Colossians 3: 14 Above all, clothe yourselves with love, which binds us all together in perfect harmony.
I don’t know if you ever played with tar. I did, and it was great fun until I went home and faced the wrath of my mother for getting the stuff all over me. The street that ran beside our house consisted of gravel in a bed of tar, which had to be replaced every year. And sure enough, the workers left little pools of tar when they had finished. Inspired by Joel Chandler Harris’s story of Br’er Fox’s attempt to catch Br’er Rabbit with a figure made of tar and turpentine, I tried to make a tar baby out of the leftover tar. Now The story didn’t have instructions about how to make one, and there wasn’t that much of it, so my tar baby ended up being about two inches tall. And it kept falling over. I finally gave up and went home to face the wrath of mom. My diminutive figure might have caught an ant or grasshopper, but not a full-grown rabbit, especially a talking one.
I only recently learned that not all tar comes from naturally occurring tar pits, like those at La Brea in Los Angeles, which I thought were the coolest thing going. I wanted to go there and see them for myself, but, years later, we drove by the site, and I wasn’t too impressed. It looked like a big hole filled with—you guessed it—tar. I don’t know what I was expecting.
Only last week, a crossword clue read, “Tar is made from a distillate of this substance.” I figured the four-letter word could only be “coal,” filled it in and sat back to think for a moment. Who knew? I majored in English, not chemistry. Certainly I didn’t know this, but it only made sense that there weren’t enough tar pits to go around to fix all the gravel roads and lure small unsuspecting boys into ruining their clothes.
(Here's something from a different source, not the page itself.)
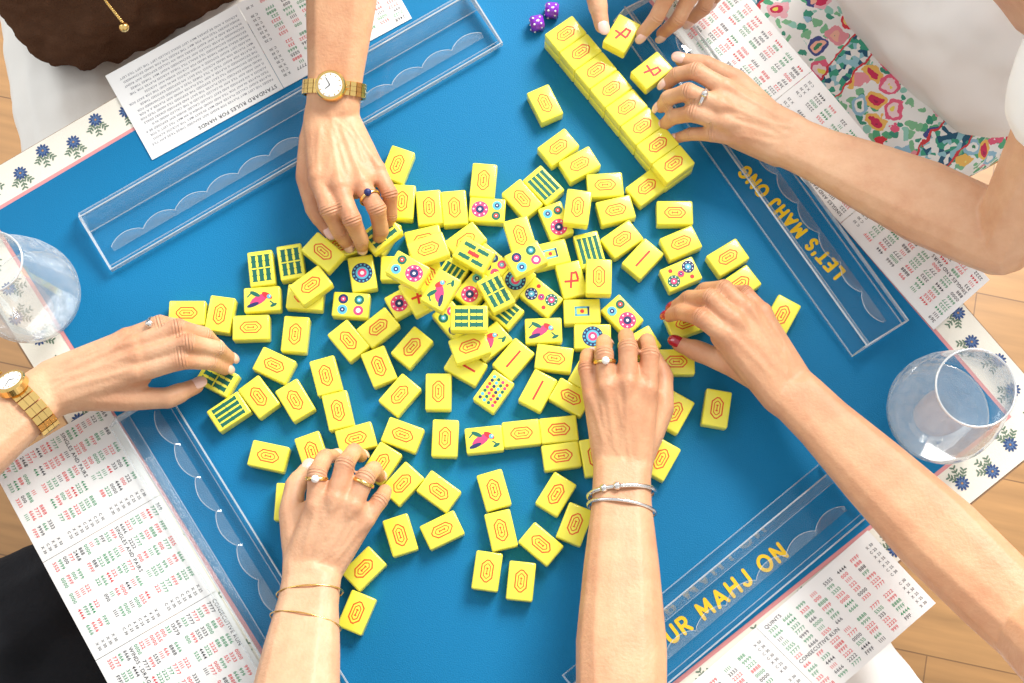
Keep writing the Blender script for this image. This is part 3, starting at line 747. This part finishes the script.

Not that I needed that much luring.
Since then, I’ve given up on tar and found Play Dough is a lot easier to work with and a whole lot cleaner, but I got to thinking about the spiritual implications of tar and also of feathers, strangely enough. You’ve probably heard of people being tarred and feathered, and sometimes the results were deadly. The King and the Dauphin, two scoundrels ridden out of town on rails in Huckleberry Finn, were tarred and feathered. Huck, with his natural human sympathy, feels sorry for them although they were rascals. As he observes what has happened to them, he says, “Human beings CAN be awful cruel to one another.”
It seems to me that we are all covered with the tar of sin, and we can’t remove it no matter what we do. But God took it off with the sacrifice of Jesus Christ. And he gave us feathers in the form of wings so that we could fly and sing the praises of the Creator. Thanks be to God for the grace and mercy that washes us clean and sets us free to fly. Amen.